The noble lifting of the mind or soul to the contemplation of more general, even eternal, issues is the generally accepted reason why we think art is “a good thing.” Yet there is a darker side to art where discontent seems forever to thwart our desire for clarity. Demons and fantastic animals intrude on the saint’s suffering, war and famine bring artists to the edge of despair, and alongside the harmonic clarity of the constructivists’ paintings there developed an anarchic tradition of unrestrained opulence in the use of color, materials and concepts.

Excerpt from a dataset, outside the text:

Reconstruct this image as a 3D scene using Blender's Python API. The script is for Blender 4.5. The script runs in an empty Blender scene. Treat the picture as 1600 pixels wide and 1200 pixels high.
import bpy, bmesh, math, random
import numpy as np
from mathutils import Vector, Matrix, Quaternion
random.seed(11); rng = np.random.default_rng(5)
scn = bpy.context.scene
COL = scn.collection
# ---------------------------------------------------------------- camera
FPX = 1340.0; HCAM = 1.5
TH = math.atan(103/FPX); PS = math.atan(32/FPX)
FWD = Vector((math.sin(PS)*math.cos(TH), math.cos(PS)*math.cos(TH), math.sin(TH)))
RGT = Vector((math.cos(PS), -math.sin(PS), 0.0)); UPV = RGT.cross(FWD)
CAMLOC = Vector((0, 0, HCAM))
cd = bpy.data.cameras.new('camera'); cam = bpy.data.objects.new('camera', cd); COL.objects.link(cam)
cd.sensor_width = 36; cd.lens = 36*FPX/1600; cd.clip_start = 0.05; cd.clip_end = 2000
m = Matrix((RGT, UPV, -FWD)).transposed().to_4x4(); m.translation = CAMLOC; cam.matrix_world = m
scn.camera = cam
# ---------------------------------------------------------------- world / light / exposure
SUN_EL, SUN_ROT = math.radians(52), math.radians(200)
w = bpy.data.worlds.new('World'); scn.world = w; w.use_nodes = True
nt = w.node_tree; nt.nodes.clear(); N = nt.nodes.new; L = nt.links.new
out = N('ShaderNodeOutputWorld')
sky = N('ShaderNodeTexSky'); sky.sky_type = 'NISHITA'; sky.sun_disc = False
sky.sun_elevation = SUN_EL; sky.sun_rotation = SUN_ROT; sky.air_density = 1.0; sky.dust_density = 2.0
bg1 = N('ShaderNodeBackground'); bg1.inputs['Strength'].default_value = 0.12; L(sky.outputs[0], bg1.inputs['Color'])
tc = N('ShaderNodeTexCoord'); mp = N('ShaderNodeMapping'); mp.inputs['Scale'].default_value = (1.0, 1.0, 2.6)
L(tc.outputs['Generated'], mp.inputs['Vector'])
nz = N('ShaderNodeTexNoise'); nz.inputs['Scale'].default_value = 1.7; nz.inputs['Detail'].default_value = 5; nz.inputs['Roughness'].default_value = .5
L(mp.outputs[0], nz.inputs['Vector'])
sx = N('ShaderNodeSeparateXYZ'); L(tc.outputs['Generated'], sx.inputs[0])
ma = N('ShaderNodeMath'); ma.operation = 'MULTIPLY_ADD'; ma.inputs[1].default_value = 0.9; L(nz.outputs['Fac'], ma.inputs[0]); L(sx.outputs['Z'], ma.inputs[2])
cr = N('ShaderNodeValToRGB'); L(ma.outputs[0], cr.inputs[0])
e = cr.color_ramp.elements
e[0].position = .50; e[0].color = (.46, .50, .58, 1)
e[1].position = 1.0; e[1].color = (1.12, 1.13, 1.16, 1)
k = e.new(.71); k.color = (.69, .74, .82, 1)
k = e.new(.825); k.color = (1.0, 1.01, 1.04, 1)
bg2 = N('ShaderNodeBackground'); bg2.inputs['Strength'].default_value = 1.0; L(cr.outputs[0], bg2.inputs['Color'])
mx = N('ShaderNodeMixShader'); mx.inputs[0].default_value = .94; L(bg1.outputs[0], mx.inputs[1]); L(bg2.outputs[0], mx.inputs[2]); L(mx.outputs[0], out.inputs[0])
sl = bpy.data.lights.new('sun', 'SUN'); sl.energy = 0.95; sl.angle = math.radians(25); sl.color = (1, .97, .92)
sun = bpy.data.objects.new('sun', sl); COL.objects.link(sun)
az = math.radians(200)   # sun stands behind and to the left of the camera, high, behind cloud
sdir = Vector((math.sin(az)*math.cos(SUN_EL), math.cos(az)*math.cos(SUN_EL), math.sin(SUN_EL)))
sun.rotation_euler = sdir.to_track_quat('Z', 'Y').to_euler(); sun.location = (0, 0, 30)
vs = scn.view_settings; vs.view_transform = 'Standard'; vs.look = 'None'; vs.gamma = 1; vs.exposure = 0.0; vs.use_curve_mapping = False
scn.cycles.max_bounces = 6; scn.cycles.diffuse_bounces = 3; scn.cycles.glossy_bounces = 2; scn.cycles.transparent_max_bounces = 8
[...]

One side seeks to encompass meaning and reduce it to its logical essence while the other responds by producing ever more and even more confusing material, the meaning of which we are then left to work out.

The best of contemporary art combines these two approaches with often mind-numbing effect as we struggle to comprehend it with the uneasy feeling one always gets when asked to believe many contradictory things at once. It offers thesis, antithesis and resolution in one gesture, employing a rhetoric of figures that reduces most critics incomprehensible when they try to explain it. To engage with such art one is tempted to react as a rhetorician might by adding one’s own cynical twist to the plot, providing a missing reference or pointing out a hidden allusion. Art appreciation can become a game of one-upmanship where we compete to add to the already hardening layers of meanings that encrust the artwork. If we give in to such temptations we may ironically achieve both the pinnacle of abstraction and utter incomprehension in the same moment.

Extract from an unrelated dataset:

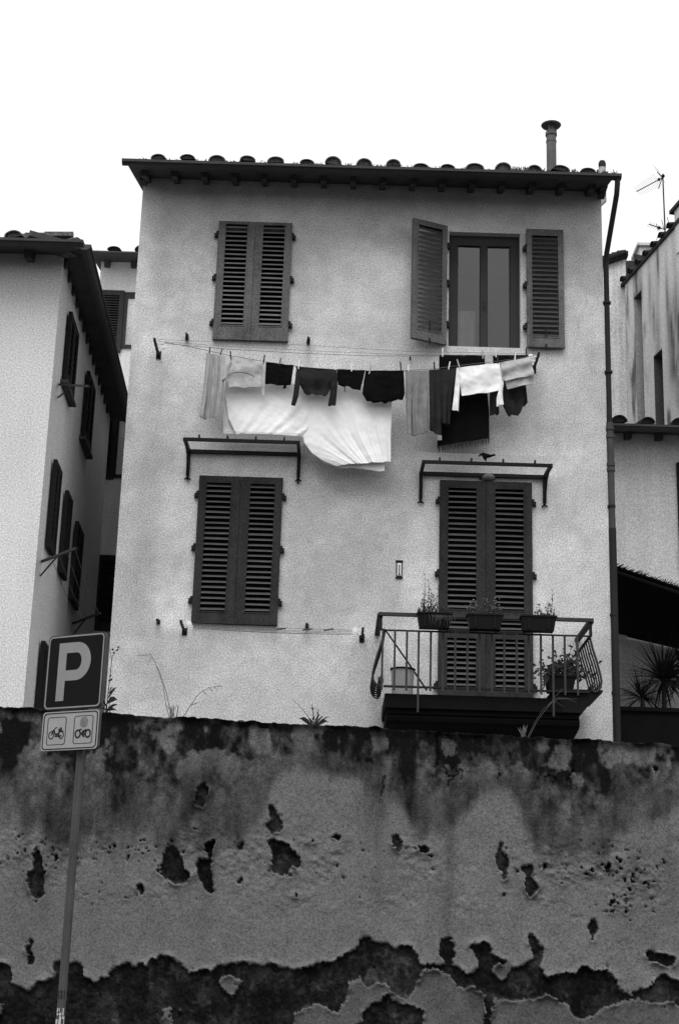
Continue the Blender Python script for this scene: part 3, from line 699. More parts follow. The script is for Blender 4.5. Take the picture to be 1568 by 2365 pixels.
t = thing('clothes_line', 'thin cords of the upper clothes line, sagging under the laundry', 'clothes line', tuple(TL[1]))
part('front_cord', MB().tube([U(x, y-1, YF) for x, y in front_px], .0035, 5), M['cord'], t)
part('back_cord', MB().tube([U(x, y, YB) for x, y in back_px], .003, 5), M['cord'], t)
part('return_cord', MB().tube([U(x, y, -.36) for x, y in ((366, 784), (440, 787), (700, 797), (950, 812), (1235, 817))], .002, 5), M['cord'], t)
part('return_cord', MB().tube([U(x, y, -.40) for x, y in ((366, 788), (520, 800), (760, 812), (950, 820), (1235, 820))], .002, 5), M['cord'], t)
t = thing('clothes_line', 'thin empty cords of the lower clothes line, below the left shutters', 'clothes line', tuple(BLk[1]))
for k, (y, s) in enumerate(((-.2, 6), (-.31, 5), (-.42, 4), (-.26, 8), (-.37, 9))):
    a_ = BLk[0].copy(); a_.y = y; b_ = BRk[0].copy(); b_.y = y
    part('cord', MB().tube([a_.lerp(b_, q) + V((.0, 0, -.012*s*q*(1-q) - .012*(k % 2))) for q in np.linspace(0.02, .98, 9)], .0025, 5), M['cord'], t)
for lab, px, py in (('small dark wall hook left of the lower left shutters', 366, 1436), ('small dark wall hook under the lower left shutters, above the empty line', 709, 1446),
                    ('dark wall hook between the left bracket and the upper left shutters', 432, 779), ('dark wall hook below the right corner of the upper left shutters', 712, 788), ('tiny dark hook left of the black blanket', 947, 827)):
    p = U(px, py, -.03); b = MB(); big = px in (432, 712)
    b.box(p+V((-.02, .0, -.02)), p+V((.02, .03, .025)))
    if big: b.tube([p, p+V((.0, -.10, .01)), p+V((.012, -.13, -.02)), p+V((.02, -.12, -.05))], .012, 6); b.box(p+V((-.012, -.012, -.05)), p+V((.018, .002, .04)))
    elif px == 947: b = MB().tube([p+V((0, .03, 0)), p+V((0, -.03, 0))], .012, 6)
    else: b.tube([p, p+V((0, -.09, .0))], .02, 6)
    solo('wall_hook', b, M['iron'], lab, 'hook', tuple(p), 40)

# ------------------------------------------------------------------ laundry
def poly_at(pl, t):
    d = [0]
    for a_, b_ in zip(pl, pl[1:]): d.append(d[-1]+math.hypot(b_[0]-a_[0], b_[1]-a_[1]))
    x = t*d[-1]
    for i in range(len(pl)-1):
        if x <= d[i+1] or i == len(pl)-2:
            f = (x-d[i])/max(1e-6, d[i+1]-d[i]); return pl[i][0]+(pl[i+1][0]-pl[i][0])*f, pl[i][1]+(pl[i+1][1]-pl[i][1])*f
def panel(mb, left, right, Y, fold, nr=26, nc=26, sag=0, hem=0, depth=.012, seed=0, crumple=.011):
    """Cloth panel, two layers: rows from the top edge down, folds push it in and out."""
    rows = []; n_ = np.random.default_rng(seed)
    w0 = n_.uniform(-1, 1, 6)
    for k in (0, 1):
        for j in range(nr+1):
            v = j/nr; a_ = poly_at(left, v); b_ = poly_at(right, v)
            for i in range(nc+1):
                u = i/nc; px = a_[0]+(b_[0]-a_[0])*u; py = a_[1]+(b_[1]-a_[1])*u
                py += sag*math.sin(math.pi*u)*(1 if j == 0 else (1-v)) + hem*v**6*(math.sin(u*9+w0[0]*3)*.6+math.sin(u*17+w0[1]*3)*.4)
                p = U(px, py, Y); y = fold(u, v) + crumple*(mnoise.noise(p*9+V((w0[2]*9, 0, 0))) + .6*mnoise.noise(p*22+V((0, w0[3]*9, 0))))*min(1, v*6+.15)
                e = min(1, min(u, 1-u)*12)
                p.y += y + (depth*e if k else -depth*e*.3)
                rows.append(p)
    N_ = (nr+1)*(nc+1); fs = []
    for j in range(nr):
        for i in range(nc):
            q = j*(nc+1)+i; fs.append((q, q+nc+1, q+nc+2, q+1)); fs.append((N_+q, N_+q+1, N_+q+nc+2, N_+q+nc+1))
    for j in range(nr):
        for i in (0, nc):
            q = j*(nc+1)+i; fs.append((q, N_+q, N_+q+nc+1, q+nc+1) if i else (q, q+nc+1, N_+q+nc+1, N_+q))
    for i in range(nc):
        for j in (0, nr):
            q = j*(nc+1)+i; fs.append((q, q+1, N_+q+1, N_+q) if j == 0 else (q, N_+q, N_+q+1, q+1))
    mb.add(rows, fs); return mb
def folds(k, amp, ph=0, skew=0, grow=.7, k2=0, a2=0):
    def f(u, v):
        uu = u + skew*v
        s = math.sin(2*math.pi*(k*uu)+ph+1.1*math.sin(2.1*v+ph)) + .5*math.sin(2*math.pi*(k*1.73*uu)+ph*2.3+v*1.5)
        return amp*(.25+.75*v**grow)*s + a2*math.sin(2*math.pi*k2*v+ph+2*u)
    return f
def garment(name, lab, cat, mat, panels, group='laundry on the upper line'):
    mb = MB()
    for i, p in enumerate(panels): panel(mb, *p[:4], **(p[4] if len(p) > 4 else {}), seed=len(lab)+i)
    loc = U(*panels[0][0][0], panels[0][2]); o = solo(name, mb, M[mat], lab, cat, tuple(loc), 70, group); return o

# coordinates read off two enlargements of the washing
def A(zx, zy): return (zx/2.24+560)/1.32334, (zy/2.24+1030)/1.32334
def B(zx, zy): return (zx/2.6133+1150)/1.32334, (zy/2.6133+1030)/1.32334
LA = lambda *p: [A(*q) for q in p]
LB = lambda *p: [B(*q) for q in p]
garment('trousers', 'pale striped trousers hanging full length, leftmost on the upper line', 'trousers', 'cl_pale',
        [(LA((160, 108), (148, 250), (130, 430), (106, 552)), LA((222, 120), (215, 270), (200, 450), (190, 560)), YF, folds(2.2, .022, .6), dict(hem=-3)),
         (LA((218, 119), (214, 300), (205, 450), (196, 548)), LA((290, 128), (285, 260), (272, 420), (248, 580)), YF-.015, folds(2.0, .022, 2.2), dict(hem=-2))])
gts = garment('tshirt', 'light grey t-shirt pegged upside down beside the pale striped trousers', 't-shirt', 'cl_light',
        [(LA((322, 136), (318, 200), (305, 270), (312, 345)), LA((552, 170), (548, 230), (545, 290), (540, 345)), YF, folds(1.6, .016, 1.0, .15, .5, 1.4, .008), dict(nc=30)),
         (LA((322, 142), (290, 185), (262, 210), (258, 290)), LA((330, 170), (318, 230), (302, 290), (275, 300)), YF-.02, folds(.8, .012, 2.0), dict(nr=14, nc=8)),
         (LA((545, 200), (540, 280), (535, 350), (536, 400)), LA((562, 200), (562, 280), (558, 350), (556, 408)), YF-.02, folds(.8, .006, 0), dict(nr=14, nc=6))])
nk = U(*A(395, 265), YF-.05)
part('neck_band', MB().tube([nk+V((.155*math.cos(a_), -.004+.01*math.sin(2*a_), .06*math.sin(a_)-.02)) for a_ in np.linspace(.15, 3.0, 12)], .006, 6), M['cl_mid'], gts, 60)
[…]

Anna Jóelsdóttir’s paintings are striking because they present both clarity and confusion, the two contradictory tendencies of abstract painting on one canvas. While we are used to artwork that cleverly comments on such divisions we tend to look for the synthesis – either the artist has tried to resolve the contradictions or somehow cancel them out. The impression one has from Anna Jóelsdóttir’s work is that the war is still on, there has been no resolution to the dispute and the space that separates the warring factions is only a paper-thin veneer of white. Rather than attempt a rhetorical resolution, she seeks to portray the dynamics of the conflict, to find on the canvas a configuration that transforms formal contradiction into movement. Like a rolling stone, these works gather no moss. They do not accrete allusions and obscure references or lend themselves to easy interpretations. They journey forward and the twists and ruptures come with the terrain.

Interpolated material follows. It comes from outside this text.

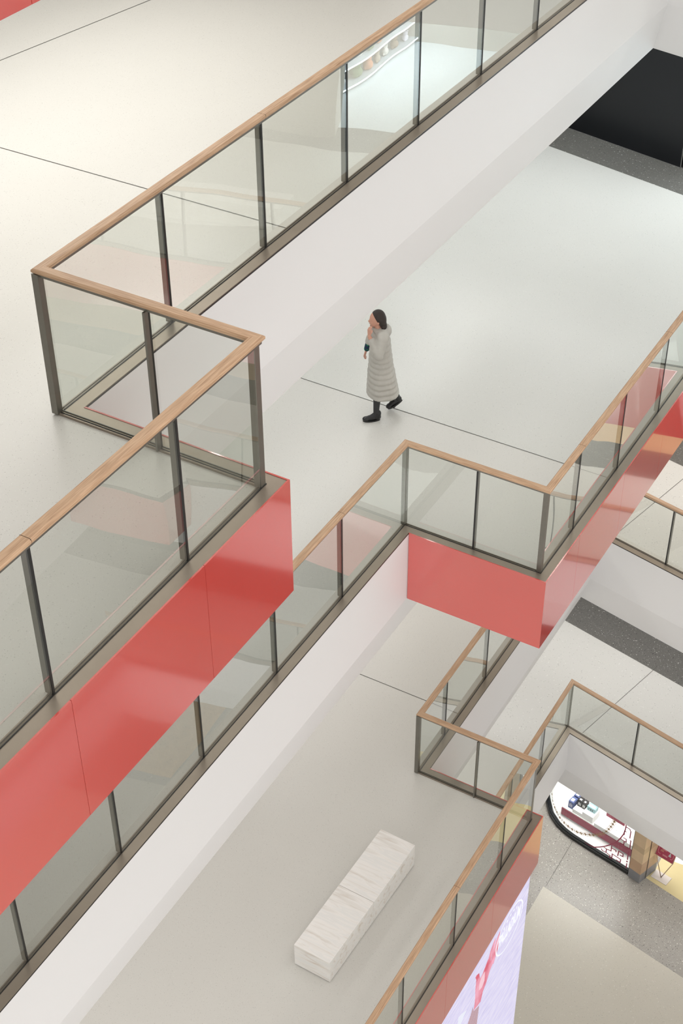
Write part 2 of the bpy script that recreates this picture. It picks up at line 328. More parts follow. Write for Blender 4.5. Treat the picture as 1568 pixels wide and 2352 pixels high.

What is most refreshing about the paintings and gives them force is that they present a specifically painterly approach to the problem instead of dwelling on the theory. Instead of offering yet another level of abstraction the painter resolves the elements within the dynamic of the painting. The formal tension between the elements is perfectly achieved by manipulating figure and ground to apparently rupture the very skin of the painting, its white background. The stripes race through the field, extending beyond the canvas to indicate a much larger, perhaps infinite space in which the same drama is continually being played out.

It is inevitable that we draw comparisons to the landscape of the artist’s native Iceland, famously home to many active volcanoes and in large part covered by lava and glaciers, riven by deep and ever-forming fissures. Growing up in Iceland one certainly learns to recognize change as the only abiding feature of nature and there is no reason why we should not see the paintings as part of Anna’s own journey through the shifting landscape of art and life. We can also take the same perspective ourselves and recognize in it the impetus of our own journey, whatever it may be. In any painting, the viewer is the absent figure whose gaze completes it but our gaze provides only a momentary rest in the struggle taking place on Anna Jóelsdóttir’s canvases. They refuse to be resolved into any sort of stasis and impel us, too, to keep moving.